A Double Helix Relationship of Use and Redesign in IS
InSITE 2006
• Volume 6
• 2006
In the past, Information Systems Research (ISR) mainly has focused on developing, designing, and implementing computerized parts of informing systems. Even studies from a "user" perspective relate to information and communication technology (ICT), often on an abstract level. Since the advent of the ICT industry there has been a tendency to describe professionals in their practice, or people in their daily lives as ‘users’ of ICT. It is not obvious why this label should be applied. The ICT industry offers products and services to professionals and to people in their daily lives. These products and services require critical assessment to see what helps whom in particular situations. There is also a need to appraise them with respect to unintended consequences. Such critical assessment furnishes challenges to the ICT industry. More ISR seems to be needed with the intention of learning both from earlier ICT projects and from research carried out in other fields. This could comprise studying uses of earlier ICT artifacts and studies of how to redesign them to make people better informed and more knowledgeable. Becoming better informed and more knowledgeable calls for a lot of learning and unlearning.

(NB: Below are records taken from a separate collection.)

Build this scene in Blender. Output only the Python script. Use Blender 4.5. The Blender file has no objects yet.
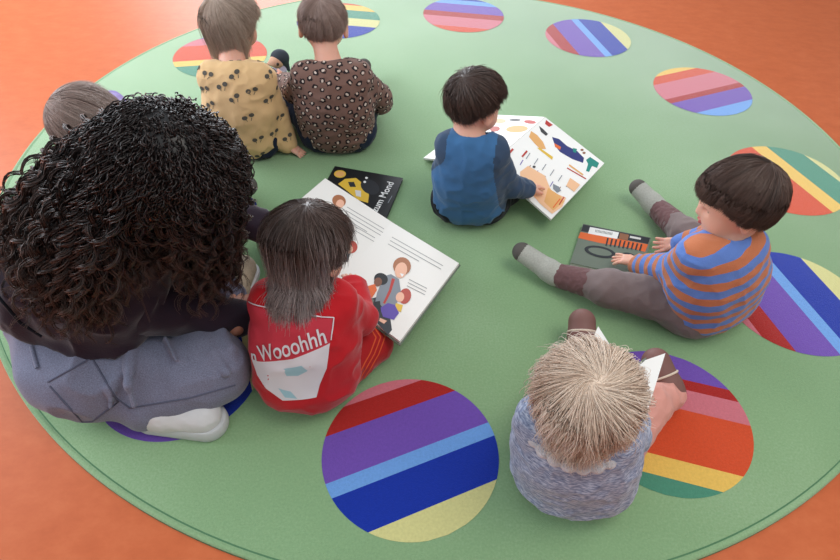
import bpy, bmesh, math
import numpy as np
from mathutils import Vector, Matrix
from mathutils.bvhtree import BVHTree

sc = bpy.context.scene
COL = sc.collection
RNG = np.random.default_rng(7)
A = lambda *v: np.array(v, float)

# ------------------------------------------------------------ camera
CAM_H = 1.28
F_PX, PITCH, ROLL = 613.6, 0.80396, 0.03729
_cp, _sp, _cr, _sr = math.cos(PITCH), math.sin(PITCH), math.cos(ROLL), math.sin(ROLL)
FW = A(0, _cp, -_sp); _up = A(0, _sp, _cp); _rt = A(1, 0, 0)
RT = _rt*_cr + _up*_sr
UP = -_rt*_sr + _up*_cr
cd = bpy.data.cameras.new('camera'); cam = bpy.data.objects.new('camera', cd); COL.objects.link(cam)
cd.sensor_width = 36; cd.lens = F_PX/840*36; cd.clip_start = .05
cam.matrix_world = Matrix(((RT[0], UP[0], -FW[0], 0), (RT[1], UP[1], -FW[1], 0), (RT[2], UP[2], -FW[2], CAM_H), (0, 0, 0, 1)))
sc.camera = cam
EYE = A(0, 0, CAM_H)

# ------------------------------------------------------------ light
w = bpy.data.worlds.new('world'); sc.world = w; w.use_nodes = True
w.node_tree.nodes['Background'].inputs[0].default_value = (.86, .93, 1, 1)
w.node_tree.nodes['Background'].inputs[1].default_value = .68
def area(name, loc, target, sx, sy, power, col):
    l = bpy.data.lights.new(name, 'AREA'); l.shape = 'RECTANGLE'; l.size = sx; l.size_y = sy
    l.energy = power; l.color = col
    o = bpy.data.objects.new(name, l); COL.objects.link(o); o.location = loc
    o.rotation_euler = (Vector(target)-Vector(loc)).to_track_quat('-Z', 'Y').to_euler()
    return o
area('window_light_left', (-4.1, 2.0, 1.7), (0.2, 1.6, 0), 3.8, 1.7, 120, (.86, .93, 1))
area('window_light_far', (-1.5, 7.1, 1.8), (0, 1.6, 0), 3.7, 1.9, 215, (.88, .94, 1))
area('ceiling_light', (1.2, .6, 2.7), (.9, .9, 0), 1.4, 1.4, 22, (1, .93, .82))
vs = sc.view_settings
vs.view_transform = 'Standard'; vs.look = 'None'; vs.gamma = 1; vs.use_curve_mapping = False
vs.exposure = 0.35

# ------------------------------------------------------------ helpers
def lin(h):
    if isinstance(h, (tuple, list)): c = [x/255 for x in h]
    else: c = [int(h[i:i+2], 16)/255 for i in (0, 2, 4)]
    return tuple((x/12.92 if x <= .04045 else ((x+.055)/1.055)**2.4) for x in c)+(1,)
def P(x, y, z=0.0):
    "the point of the room at height z that is seen at pixel x, y"
    d = FW + (x-420)/F_PX*RT - (y-280)/F_PX*UP
    return EYE + d*((z-CAM_H)/d[2])
def nrm(v):
    v = np.asarray(v, float); return v/(np.linalg.norm(v)+1e-12)
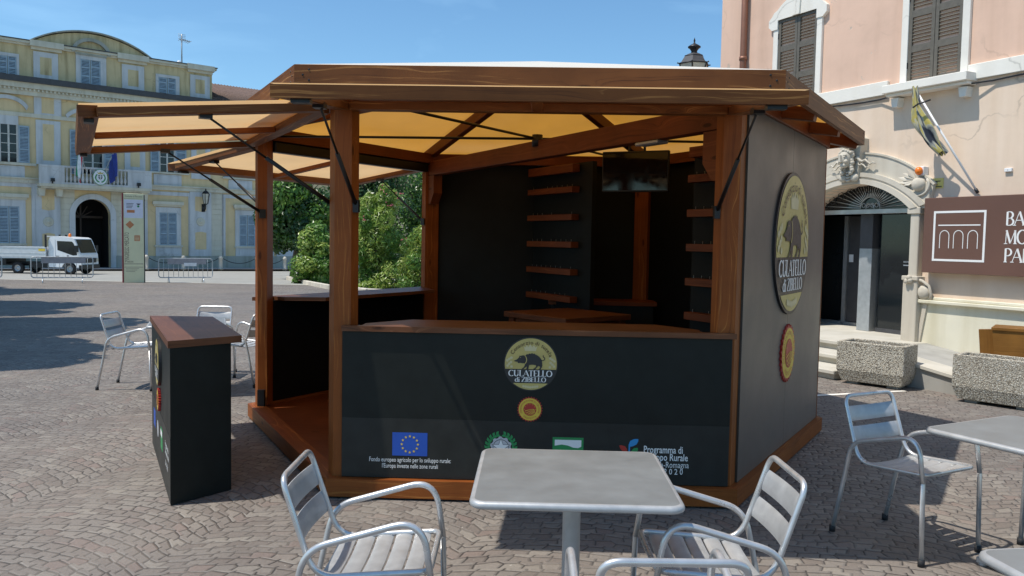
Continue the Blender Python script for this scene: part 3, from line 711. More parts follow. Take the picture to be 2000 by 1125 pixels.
# serving counters with mitred wooden tops
def counter(a, front=True):
    mb = MB(M_PANEL); mb.M = FM(a, AP)
    mb.box(-1.165, 1.205, -.012, .02, .127, 1.031, 2); mb.mat(M_LINING).box(-1.09, 1.09, .021, .05, .127, 1.031, 2)
    c = mb.build('counter', kiosk, .002)
    mb = MB(M_WOODT); mb.M = FM(a, AP)
    mb.vprism([(-1.165, -.035), (1.225, -.035), (1.19, .02), (1.03, .02), (1.03, .16), (.80, .43), (-.80, .43), (-1.05, .13), (-1.05, .02), (-1.165, .02)], 1.033, 1.066); mb.build('counter_top', c, .004)
    return c
c_front = counter(270); counter(150)
Y0 = -.0122
mb = MB(M_PANEL2); mb.M = FM(270, AP); mb.box(-1.163, 1.203, Y0-.0015, Y0, .13, .498); mb.build('lower_print_band', c_front)
mb = MB(); mb.M = FM(270, AP); emblem(mb, -.009, .853, .165, Y0-.0003, .003); mb.build('round_badge', c_front)
mb = MB(); mb.M = FM(270, AP); seal(mb, -.009, .575, .079, Y0-.0003, .003); mb.build('quality_seal', c_front)
YB = Y0-.0016
mb = MB(M_EUB); mb.M = FM(270, AP); mb.box(-.850, -.634, YB-.0015, YB, .268, .412); mb.mat(M_YELP)
for i in range(12): mb.poly(star(-.742+.050*math.cos(PI/6*i), .340+.050*math.sin(PI/6*i), .0095), YB-.003)
mb.build('european_flag_print', c_front)
mb = MB(M_LETW); mb.M = FM(270, AP)
put_text(mb, 'Fondo europeo agricolo per lo sviluppo rurale:', -.740, .229, .040, YB-.001, 'c', .504, .002); put_text(mb, "l'Europa investe nelle zone rurali", -.740, .191, .040, YB-.001, 'c', .345, .002)
mb.build('funding_caption', c_front)
mb = MB(M_GREYP); mb.M = FM(270, AP); ex, ez = -.182, .335
pts = []
for i in range(40): aa = 2*PI*i/40; r = .068 if (i//2) % 2 else .060; pts.append((ex+r*math.cos(aa), ez+r*math.sin(aa)))
mb.poly(pts, YB-.001); mb.mat(M_PANEL2).poly(arc(ex, ez, .050, 0, 360, 24)[:-1], YB-.002); mb.mat(M_GREYP).poly(arc(ex, ez, .047, 0, 360, 24)[:-1], YB-.003)
mb.mat(M_PANEL2).poly(star(ex, ez, .060), YB-.004); mb.mat(M_LETW).poly(star(ex, ez, .054), YB-.005)
mb.mat(M_GREENP)
for s_ in (-1, 1):
    for i in range(9):
        aa = R_(90+s_*(22+i*15)); r = .083; bx, bz = ex+r*math.cos(aa), ez+r*math.sin(aa)
        for q in (-1, 1):
            d = aa+s_*PI/2*0-s_*PI/2+q*.6; tip = (bx+.030*math.cos(d), bz+.030*math.sin(d)); nx, nz_ = -.009*math.sin(d), .009*math.cos(d); mx_ = ((bx+tip[0])/2, (bz+tip[1])/2)
            mb.poly([(bx, bz), (mx_[0]+nx, mx_[1]+nz_), tip, (mx_[0]-nx, mx_[1]-nz_)], YB-.002-.0002*i-.0001*(q+1))
mb.mat(M_RED).poly([(ex-.075, ez-.085), (ex+.075, ez-.085), (ex+.06, ez-.062), (ex-.06, ez-.062)], YB-.006)
mb.build('republic_emblem', c_front)
mb = MB(M_GREENP); mb.M = FM(270, AP); mb.box(.134, .322, YB-.0012, YB, .245, .407)
mb.mat(M_LETW).poly([(.147, .392), (.309, .392), (.309, .352), (.29, .343), (.26, .345), (.225, .358), (.19, .363), (.147, .355)], YB-.0025)
put_text(mb, 'Regione Emilia-Romagna', .228, .215, .03, YB-.002, 'c', .22); mb.build('region_logo', c_front)
mb = MB(M_CYAN); mb.M = FM(270, AP)
mb.poly([(.597, .30), (.597, .372), (.606, .396), (.63, .408), (.655, .408), (.655, .395), (.645, .375), (.622, .362), (.606, .36), (.606, .30)], YB-.001)
mb.mat(M_RED).poly([(.590, .325), (.588, .345), (.575, .362), (.552, .368), (.54, .366), (.546, .346), (.562, .33)], YB-.001)
mb.mat(M_GREENP).poly([(.614, .318), (.616, .337), (.63, .352), (.652, .355), (.655, .34), (.645, .324)], YB-.001)
mb.mat(M_LETW); put_text(mb, 'Programma di', .690, .325, .062, YB-.001, 'l', .236, .012); put_text(mb, 'Sviluppo Rurale', .690, .279, .062, YB-.001, 'l', .268, .012)
put_text(mb, "dell'Emilia-Romagna", .660, .236, .054, YB-.001, 'l', .305, 0); put_text(mb, '2 0 1 4 - 2 0 2 0', .660, .195, .05, YB-.001, 'l', .27, .008); mb.build('programme_logo', c_front)

# closed walls
def wall(a, u0, u1, m=None):
    mb = MB(m or M_PANEL); mb.M = FM(a, AP); m_ = (u0+u1)/2
    mb.box(u0, m_-.0015, -.014, .02, .127, 2.455, 2); mb.box(m_+.0015, u1, -.014, .02, .127, 2.455, 2)
    w = mb.build('wall_panel', kiosk, .001)
    mb = MB(M_LINING); mb.M = FM(a, AP); mb.box(u0+.05, u1-.05, .021, .03, .127, 2.431, 2); mb.build('shade_lining', w)  # inner board added to carry the darkened inside black
    return w
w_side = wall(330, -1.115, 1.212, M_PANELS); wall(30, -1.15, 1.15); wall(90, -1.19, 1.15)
mb = MB(M_WOOD); mb.M = FM(330, AP); mb.box(1.213, 1.232, -.016, .10, .127, 2.42); mb.build('corner_trim', w_side)
mb = MB(); mb.M = FM(330, AP); emblem(mb, .045, 1.615, .515, -.0145, .018); mb.build('round_badge', w_side)
mb = MB(); mb.M = FM(330, AP); seal(mb, .045, .812, .215, -.0145, .014); mb.build('quality_seal', w_side)
# inner partition carrying bottle racks, doorway in the middle
RK = Matrix.Translation((-.03, 2.07, 0)) @ Matrix.Rotation(R_(-60), 4, 'Z')
for s0, s1, zl, sh in ((.0, 1.16, 2.38, (.02, .93)), (2.66, 3.60, 2.38, (2.69, 3.58))):
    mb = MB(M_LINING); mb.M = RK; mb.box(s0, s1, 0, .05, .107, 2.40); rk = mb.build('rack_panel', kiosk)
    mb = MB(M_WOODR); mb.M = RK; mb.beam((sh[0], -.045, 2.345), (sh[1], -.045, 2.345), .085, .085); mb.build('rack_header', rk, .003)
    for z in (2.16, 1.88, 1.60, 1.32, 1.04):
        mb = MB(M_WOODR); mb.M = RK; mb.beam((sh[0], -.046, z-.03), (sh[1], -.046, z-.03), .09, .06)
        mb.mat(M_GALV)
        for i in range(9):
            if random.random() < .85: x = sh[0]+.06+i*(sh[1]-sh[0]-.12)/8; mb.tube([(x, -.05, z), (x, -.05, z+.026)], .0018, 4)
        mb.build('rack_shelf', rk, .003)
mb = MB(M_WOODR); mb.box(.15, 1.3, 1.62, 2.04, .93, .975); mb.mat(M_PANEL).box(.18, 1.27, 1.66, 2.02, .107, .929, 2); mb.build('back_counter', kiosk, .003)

# ------------------------------------------------------------------ things inside the kiosk
def kw(x, y, z=0): c, s_ = math.cos(KYAW), math.sin(KYAW); return V((KX+c*x-s_*y, KY+s_*x+c*y, z))
t = thing('high_table', 'square brown wooden high table standing inside the kiosk behind its counter', 'table', (.53, 7.78, .107), R_(40))
mb = MB(M_WOODT); mb.box(-.43, .43, -.43, .43, .765, .815); mb.build('tabletop', t, .004)
for sx in (-1, 1):
    for sy in (-1, 1): mb = MB(M_WOODR); mb.box(sx*.36-.035, sx*.36+.035, sy*.36-.035, sy*.36+.035, 0, .763); mb.build('leg', t, .003)
for nm, e in (('apron', 0),):
    mb = MB(M_WOODR); 
    for s_ in (-1, 1): mb.box(-.32, .32, s_*.36-.012, s_*.36+.012, .68, .763); mb.box(s_*.36-.012, s_*.36+.012, -.32, .32, .68, .763)
    mb.build('apron', t)
tp = at_y(1240, 335, 7.45)
t = thing('television', 'black flat television hanging on two rods under the kiosk roof', 'television', tp, R_(-24))
T = Matrix.Rotation(R_(.5), 4, 'X')
mb = MB(M_BLK); mb.M = T; mb.box(-.31, .31, .0, .045, -.185, .185); mb.box(-.2, .2, .045, .08, -.12, .12); mb.build('casing', t, .006)
mb = MB(M_GLOSS); mb.M = T; mb.box(-.298, .298, -.004, -.0005, -.168, .172); mb.build('screen', t)
mb = MB(M_BLK)
for s_ in (-.07, .07): mb.tube([(s_, .06, .05), (s_, .06, 2.66-tp.z)], .012, 6)
mb.build('hanging_rods', t)

# ------------------------------------------------------------------ counter block lifted out of the kiosk
t = thing('counter_block', 'black counter block with wooden top standing apart on the setts left of the kiosk', 'counter', (-1.99, 4.74, 0))
d_ = V((-.457, .889)); n_ = V((.889, .457)); p0 = V((0, 0)); p1 = V((.245, .325)); p3 = d_*1.64; p2 = p1+d_*1.27
mb = MB(M_PANEL); mb.vprism([tuple(p) for p in (p0, p1, p2, p3)], .004, .935, 0); mb.build('body', t, .003)
mb = MB(M_WOODT); q = [p0-d_*.01-n_*.012, p1+n_*.05-d_*.02+V((.012, .0)), p2+n_*.05, p3+d_*.01-n_*.012]; 
th_ = math.atan2(-d_.y, -d_.x); mb.M = Matrix.Rotation(th_, 4, 'Z'); c, s_ = math.cos(-th_), math.sin(-th_)
mb.vprism([(c*p.x-s_*p.y, s_*p.x+c*p.y) for p in q], .937, .980); mb.build('counter_top', t, .004)
FB = Matrix.Translation((0, 0, 0)) @ Matrix.Rotation(math.atan2(-.889, .457), 4, 'Z')
mb = MB(M_PANEL2); mb.M = FB; mb.box(-1.635, -.003, -.0016, -.0002, .006, .40); mb.build('lower_print_band', t)
mb = MB(); mb.M = FB; emblem(mb, -.80, .745, .16, -.0003, .018); mb.build('round_badge', t)
mb = MB(); mb.M = FB; seal(mb, -.80, .49, .078, -.0003, .016); mb.build('quality_seal', t)
mb = MB(M_EUB); mb.M = FB; mb.box(-1.42, -1.24, -.003, -.0017, .20, .32); mb.build('european_flag_print', t)
mb = MB(M_GREYP); mb.M = FB; mb.poly(arc(-1.0, .25, .06, 0, 360, 20)[:-1], -.003); mb.build('republic_emblem', t)
mb = MB(M_GREENP); mb.M = FB; mb.box(-.74, -.58, -.003, -.0017, .18, .32); mb.mat(M_LETW).poly([(-.73, .31), (-.59, .31), (-.59, .27), (-.73, .27)], -.0045); mb.build('region_logo', t)
mb = MB(M_LETW); mb.M = FB
mb.box(-.37, -.366, -.003, -.0017, .15, .33) if False else put_text(mb, 'Programma di', -.36, .28, .052, -.003, 'l', .24, .01); put_text(mb, 'Sviluppo Rurale', -.36, .235, .052, -.003, 'l', .26, .01); mb.build('programme_lettering', t); mb = MB(M_LETW); mb.M = FB; put_text(mb, '2014-2020', -.36, .16, .05, -.003, 'l', .2, .0); mb.build('programme_years', t)

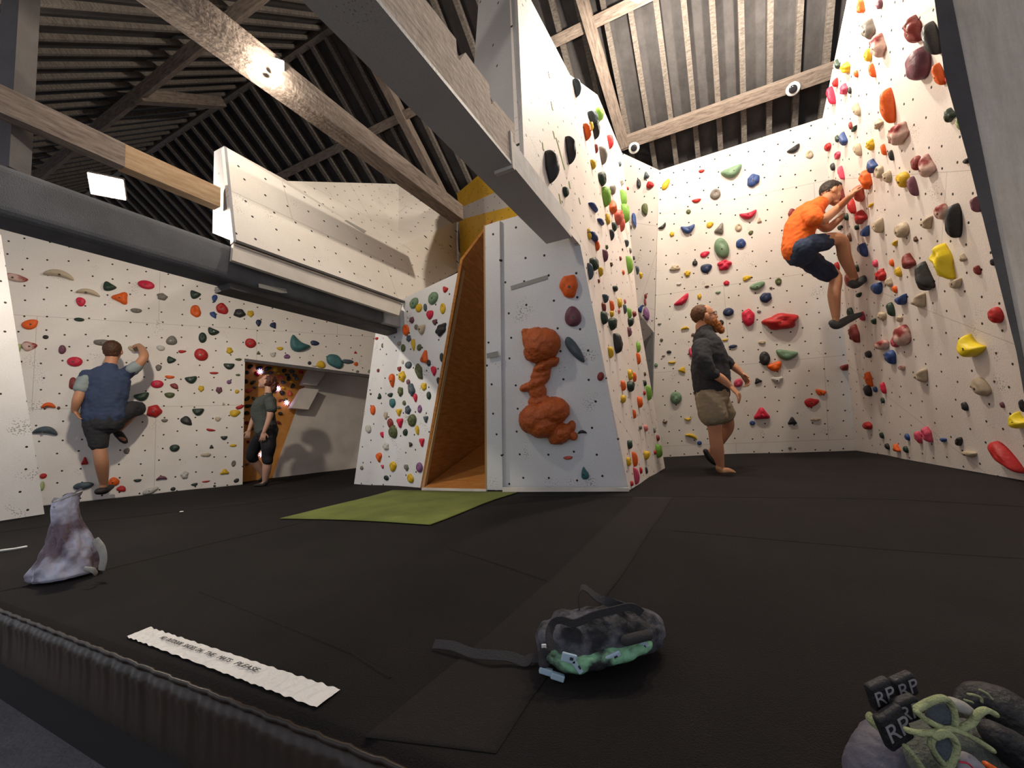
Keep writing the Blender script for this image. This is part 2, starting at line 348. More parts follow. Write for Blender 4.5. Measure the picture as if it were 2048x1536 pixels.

These processes always have to start from the situations in which the learners live. Designers of new ICT artifacts have not always been fully aware of this fundamental prerequisite for learning. We believe one way of supporting this kind of ISR is to reflect on the question: ‘In which ways could studies of the use-side particularly benefit from a relationship to philosophical frameworks such as hermeneutics and phenomenology?’
Information Systems Research, Systems Analysis, Hermeneutic Dialectics, Phenomenology, Critical Systems Thinking.